I ask members of this committee to consider ways of assisting to deliver some justice to my dear son, Michael. At a very basic level, I urge members to consider the reports and information we have gathered and for them to make their own assessment of Michael’s case. A report of this committee would be hugely important in supporting the concerns that the Irish and European Governments - in addition to my family - have been highlighting. Based on this work, I would be pleased if members could consider submitting an amicus curiae or letter to the Inter-American Commission on Human Rights pointing out their observations and concerns.

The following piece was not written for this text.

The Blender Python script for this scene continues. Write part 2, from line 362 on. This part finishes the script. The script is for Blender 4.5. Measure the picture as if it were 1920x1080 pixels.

I do not intend to hold back on my work in calling the Bolivian authorities to account for their actions. I call on the committee to consider any potential to visit Bolivia to examine the circumstances of Michael’s killing. Alternatively, in any personal visit by me, I would very much appreciate the potential of having a representative from this committee to join me as an observer. An immediate action from that could be an observer's report to this committee which could subsequently be used in my international advocacy. I want witness testimony on the facts surrounding Michael's killing put on official record at least in Ireland before it is too late.

Nothing can bring Michael back to us but we will not give up in our search for the true facts and justice. Michael was the victim of an extrajudicial killing. The manner of his killing was a flagrant abuse of the UN Convention on Human Rights, and in particular Article 4 on the right to life. His killing is a human rights issue. It is a loss that myself and my family find so difficult to cope with to this day. My son was an innocent victim. Ultimately, I want those responsible for executing Michael to be held accountable. I thank members for their time. I am happy to take any questions.